== Provided information

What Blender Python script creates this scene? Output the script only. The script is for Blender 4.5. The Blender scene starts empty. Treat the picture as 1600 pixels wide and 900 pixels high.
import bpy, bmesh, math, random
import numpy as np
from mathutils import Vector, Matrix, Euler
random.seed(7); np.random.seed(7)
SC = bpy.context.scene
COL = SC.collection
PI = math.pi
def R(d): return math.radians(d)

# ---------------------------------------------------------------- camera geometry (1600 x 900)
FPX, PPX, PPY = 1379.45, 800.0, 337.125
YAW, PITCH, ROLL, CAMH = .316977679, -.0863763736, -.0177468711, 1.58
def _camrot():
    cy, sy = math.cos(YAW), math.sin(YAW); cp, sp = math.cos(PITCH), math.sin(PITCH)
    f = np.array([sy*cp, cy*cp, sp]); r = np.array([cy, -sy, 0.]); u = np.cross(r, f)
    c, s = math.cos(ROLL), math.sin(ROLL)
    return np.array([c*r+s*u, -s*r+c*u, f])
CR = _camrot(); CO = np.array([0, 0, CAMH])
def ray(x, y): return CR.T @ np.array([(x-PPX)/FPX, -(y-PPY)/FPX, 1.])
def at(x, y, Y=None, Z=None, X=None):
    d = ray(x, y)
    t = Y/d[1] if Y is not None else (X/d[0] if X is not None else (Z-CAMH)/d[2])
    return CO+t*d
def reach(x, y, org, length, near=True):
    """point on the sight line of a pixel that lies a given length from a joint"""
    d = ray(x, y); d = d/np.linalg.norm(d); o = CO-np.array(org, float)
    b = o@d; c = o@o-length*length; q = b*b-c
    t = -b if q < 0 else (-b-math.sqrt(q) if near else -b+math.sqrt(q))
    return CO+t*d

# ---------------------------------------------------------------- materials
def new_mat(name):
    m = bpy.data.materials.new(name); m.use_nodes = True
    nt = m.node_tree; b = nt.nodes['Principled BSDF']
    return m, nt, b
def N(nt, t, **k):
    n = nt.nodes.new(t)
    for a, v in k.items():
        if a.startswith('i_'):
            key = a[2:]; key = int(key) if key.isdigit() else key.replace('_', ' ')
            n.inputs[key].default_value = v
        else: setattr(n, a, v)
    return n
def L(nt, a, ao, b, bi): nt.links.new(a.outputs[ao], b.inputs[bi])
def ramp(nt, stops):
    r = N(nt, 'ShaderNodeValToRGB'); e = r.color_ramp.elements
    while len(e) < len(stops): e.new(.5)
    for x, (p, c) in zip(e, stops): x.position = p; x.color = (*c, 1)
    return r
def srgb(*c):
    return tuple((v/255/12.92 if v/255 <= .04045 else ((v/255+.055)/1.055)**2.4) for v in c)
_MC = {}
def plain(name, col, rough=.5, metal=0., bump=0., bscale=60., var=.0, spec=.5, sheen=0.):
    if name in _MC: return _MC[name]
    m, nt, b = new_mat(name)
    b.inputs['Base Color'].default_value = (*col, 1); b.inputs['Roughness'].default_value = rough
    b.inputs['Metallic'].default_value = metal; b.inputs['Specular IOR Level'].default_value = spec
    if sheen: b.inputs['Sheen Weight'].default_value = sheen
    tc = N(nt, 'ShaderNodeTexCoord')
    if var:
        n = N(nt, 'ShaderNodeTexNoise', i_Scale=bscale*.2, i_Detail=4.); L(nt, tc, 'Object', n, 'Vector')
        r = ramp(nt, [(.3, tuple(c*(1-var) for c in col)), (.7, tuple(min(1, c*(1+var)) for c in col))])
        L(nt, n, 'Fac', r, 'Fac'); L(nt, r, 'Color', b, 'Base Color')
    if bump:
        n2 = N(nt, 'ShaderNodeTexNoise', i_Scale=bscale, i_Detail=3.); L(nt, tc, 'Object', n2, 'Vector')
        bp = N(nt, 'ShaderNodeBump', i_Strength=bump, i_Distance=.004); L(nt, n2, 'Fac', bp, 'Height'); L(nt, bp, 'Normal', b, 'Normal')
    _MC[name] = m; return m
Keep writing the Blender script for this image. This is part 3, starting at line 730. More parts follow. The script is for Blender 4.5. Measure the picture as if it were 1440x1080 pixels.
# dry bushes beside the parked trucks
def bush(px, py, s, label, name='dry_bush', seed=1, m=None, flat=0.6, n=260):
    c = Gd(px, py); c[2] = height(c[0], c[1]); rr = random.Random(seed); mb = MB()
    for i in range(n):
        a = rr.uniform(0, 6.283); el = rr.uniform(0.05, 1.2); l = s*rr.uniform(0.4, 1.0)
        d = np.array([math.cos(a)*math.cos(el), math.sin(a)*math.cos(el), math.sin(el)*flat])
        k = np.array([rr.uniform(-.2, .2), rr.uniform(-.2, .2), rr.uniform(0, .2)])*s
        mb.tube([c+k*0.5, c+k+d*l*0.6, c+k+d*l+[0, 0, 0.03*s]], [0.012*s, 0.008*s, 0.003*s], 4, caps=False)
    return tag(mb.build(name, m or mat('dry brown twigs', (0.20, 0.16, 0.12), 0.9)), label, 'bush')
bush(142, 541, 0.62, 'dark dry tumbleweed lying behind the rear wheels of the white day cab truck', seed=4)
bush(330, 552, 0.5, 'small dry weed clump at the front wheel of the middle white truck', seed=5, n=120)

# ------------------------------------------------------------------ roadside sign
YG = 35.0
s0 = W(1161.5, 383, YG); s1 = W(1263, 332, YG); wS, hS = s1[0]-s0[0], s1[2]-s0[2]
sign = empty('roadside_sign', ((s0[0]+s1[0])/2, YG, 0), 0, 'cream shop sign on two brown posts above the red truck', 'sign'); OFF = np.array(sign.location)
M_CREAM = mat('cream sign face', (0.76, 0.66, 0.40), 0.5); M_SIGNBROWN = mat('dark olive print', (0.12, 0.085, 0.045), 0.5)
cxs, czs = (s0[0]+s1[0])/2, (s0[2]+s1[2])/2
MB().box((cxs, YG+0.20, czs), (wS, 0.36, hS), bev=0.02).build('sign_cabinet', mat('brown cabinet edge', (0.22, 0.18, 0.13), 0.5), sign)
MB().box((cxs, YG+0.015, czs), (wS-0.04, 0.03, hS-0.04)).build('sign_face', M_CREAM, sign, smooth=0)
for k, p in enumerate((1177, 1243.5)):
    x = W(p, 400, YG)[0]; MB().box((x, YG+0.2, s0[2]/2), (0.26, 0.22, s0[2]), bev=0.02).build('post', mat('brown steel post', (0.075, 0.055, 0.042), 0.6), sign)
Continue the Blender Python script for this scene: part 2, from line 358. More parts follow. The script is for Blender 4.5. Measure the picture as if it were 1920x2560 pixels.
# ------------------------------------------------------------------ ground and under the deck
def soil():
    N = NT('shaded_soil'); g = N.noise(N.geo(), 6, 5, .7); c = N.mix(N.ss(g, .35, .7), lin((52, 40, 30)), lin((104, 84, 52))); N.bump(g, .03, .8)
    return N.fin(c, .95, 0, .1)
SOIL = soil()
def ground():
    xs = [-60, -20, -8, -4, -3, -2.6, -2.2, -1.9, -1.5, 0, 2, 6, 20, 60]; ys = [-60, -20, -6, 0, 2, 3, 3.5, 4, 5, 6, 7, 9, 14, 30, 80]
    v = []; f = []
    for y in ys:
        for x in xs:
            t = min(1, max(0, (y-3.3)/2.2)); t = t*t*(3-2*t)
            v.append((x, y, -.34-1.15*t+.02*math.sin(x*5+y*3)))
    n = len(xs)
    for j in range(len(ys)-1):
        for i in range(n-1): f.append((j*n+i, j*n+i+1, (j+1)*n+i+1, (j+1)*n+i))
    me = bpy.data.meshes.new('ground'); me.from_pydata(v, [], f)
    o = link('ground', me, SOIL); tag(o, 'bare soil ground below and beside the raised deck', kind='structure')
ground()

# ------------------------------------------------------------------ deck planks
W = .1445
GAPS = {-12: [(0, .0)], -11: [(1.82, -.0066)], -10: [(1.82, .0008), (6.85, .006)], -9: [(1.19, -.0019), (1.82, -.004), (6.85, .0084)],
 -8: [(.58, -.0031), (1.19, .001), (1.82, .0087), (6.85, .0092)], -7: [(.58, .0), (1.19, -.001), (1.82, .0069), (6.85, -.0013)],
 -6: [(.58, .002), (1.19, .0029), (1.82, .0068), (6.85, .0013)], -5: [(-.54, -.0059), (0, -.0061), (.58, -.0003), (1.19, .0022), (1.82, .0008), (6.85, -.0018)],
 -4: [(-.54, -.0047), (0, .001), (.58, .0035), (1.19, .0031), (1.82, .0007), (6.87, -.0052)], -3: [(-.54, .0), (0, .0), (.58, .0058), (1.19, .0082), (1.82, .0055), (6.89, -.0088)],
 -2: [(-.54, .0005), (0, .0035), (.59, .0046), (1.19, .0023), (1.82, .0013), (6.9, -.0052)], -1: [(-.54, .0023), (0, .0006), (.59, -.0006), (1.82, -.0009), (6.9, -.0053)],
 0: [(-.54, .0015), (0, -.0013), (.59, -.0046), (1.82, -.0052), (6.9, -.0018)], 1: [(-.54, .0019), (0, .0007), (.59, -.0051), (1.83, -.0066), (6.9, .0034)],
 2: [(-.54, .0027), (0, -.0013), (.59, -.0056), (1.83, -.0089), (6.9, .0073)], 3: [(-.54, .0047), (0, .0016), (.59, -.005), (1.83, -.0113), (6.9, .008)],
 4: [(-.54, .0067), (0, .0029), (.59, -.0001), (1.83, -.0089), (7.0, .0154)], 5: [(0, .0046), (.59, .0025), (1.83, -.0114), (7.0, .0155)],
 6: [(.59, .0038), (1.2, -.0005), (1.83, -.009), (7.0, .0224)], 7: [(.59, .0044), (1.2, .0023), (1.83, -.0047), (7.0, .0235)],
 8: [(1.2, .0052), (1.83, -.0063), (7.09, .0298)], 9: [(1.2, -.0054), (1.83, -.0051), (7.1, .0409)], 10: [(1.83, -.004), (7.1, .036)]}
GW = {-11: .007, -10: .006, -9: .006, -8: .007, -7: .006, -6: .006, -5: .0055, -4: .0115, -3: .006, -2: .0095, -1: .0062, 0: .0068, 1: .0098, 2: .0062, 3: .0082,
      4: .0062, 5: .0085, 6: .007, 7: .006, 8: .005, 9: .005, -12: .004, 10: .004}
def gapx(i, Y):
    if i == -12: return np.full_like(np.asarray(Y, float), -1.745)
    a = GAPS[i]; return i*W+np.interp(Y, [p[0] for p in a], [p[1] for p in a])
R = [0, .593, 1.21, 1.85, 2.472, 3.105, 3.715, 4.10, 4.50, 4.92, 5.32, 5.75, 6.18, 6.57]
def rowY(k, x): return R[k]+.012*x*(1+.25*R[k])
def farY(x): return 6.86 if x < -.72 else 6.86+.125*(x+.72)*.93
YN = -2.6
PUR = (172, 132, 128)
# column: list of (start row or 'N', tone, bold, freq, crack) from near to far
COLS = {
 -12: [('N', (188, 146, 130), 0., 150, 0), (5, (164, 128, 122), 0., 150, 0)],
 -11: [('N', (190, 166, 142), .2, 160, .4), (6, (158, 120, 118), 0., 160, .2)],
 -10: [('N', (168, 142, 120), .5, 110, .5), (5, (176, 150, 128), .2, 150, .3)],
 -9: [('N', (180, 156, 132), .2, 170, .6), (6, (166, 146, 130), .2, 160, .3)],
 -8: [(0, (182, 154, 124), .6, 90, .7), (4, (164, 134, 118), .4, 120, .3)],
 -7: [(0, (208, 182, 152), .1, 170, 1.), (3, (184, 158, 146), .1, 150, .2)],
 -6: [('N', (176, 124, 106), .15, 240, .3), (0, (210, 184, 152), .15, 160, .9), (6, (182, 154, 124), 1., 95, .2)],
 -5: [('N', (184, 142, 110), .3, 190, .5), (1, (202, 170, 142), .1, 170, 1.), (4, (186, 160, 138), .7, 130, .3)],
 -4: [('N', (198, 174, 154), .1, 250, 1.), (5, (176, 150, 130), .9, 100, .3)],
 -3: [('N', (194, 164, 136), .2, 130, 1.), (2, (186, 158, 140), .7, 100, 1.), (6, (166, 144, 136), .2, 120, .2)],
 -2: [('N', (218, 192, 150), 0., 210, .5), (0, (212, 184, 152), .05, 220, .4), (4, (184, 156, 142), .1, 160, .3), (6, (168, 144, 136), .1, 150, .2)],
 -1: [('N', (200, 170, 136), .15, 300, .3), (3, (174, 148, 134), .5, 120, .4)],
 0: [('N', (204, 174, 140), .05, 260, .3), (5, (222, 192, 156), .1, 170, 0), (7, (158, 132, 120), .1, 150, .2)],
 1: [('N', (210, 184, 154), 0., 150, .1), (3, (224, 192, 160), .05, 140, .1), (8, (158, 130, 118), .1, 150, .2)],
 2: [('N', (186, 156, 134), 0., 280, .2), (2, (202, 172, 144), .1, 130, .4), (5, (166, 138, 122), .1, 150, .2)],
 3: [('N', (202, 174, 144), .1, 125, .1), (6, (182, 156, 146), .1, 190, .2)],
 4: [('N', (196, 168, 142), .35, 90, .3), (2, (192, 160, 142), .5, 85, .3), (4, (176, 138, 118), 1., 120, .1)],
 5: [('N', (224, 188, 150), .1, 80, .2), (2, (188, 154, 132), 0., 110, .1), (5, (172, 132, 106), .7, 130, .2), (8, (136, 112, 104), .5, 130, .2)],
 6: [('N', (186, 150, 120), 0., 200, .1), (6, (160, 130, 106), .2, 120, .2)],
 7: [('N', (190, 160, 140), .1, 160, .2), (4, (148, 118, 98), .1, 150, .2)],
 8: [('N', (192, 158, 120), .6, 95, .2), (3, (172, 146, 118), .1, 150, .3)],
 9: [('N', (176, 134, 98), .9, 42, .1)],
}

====

### Goal of the exercise
Everything from the first line above through the line that contains "def R(d): return math.radians(d)" should be duplicated exactly, please, and nothing beyond it.

### Final result
What Blender Python script creates this scene? Output the script only. The script is for Blender 4.5. The Blender scene starts empty. Treat the picture as 1600 pixels wide and 900 pixels high.
import bpy, bmesh, math, random
import numpy as np
from mathutils import Vector, Matrix, Euler
random.seed(7); np.random.seed(7)
SC = bpy.context.scene
COL = SC.collection
PI = math.pi
def R(d): return math.radians(d)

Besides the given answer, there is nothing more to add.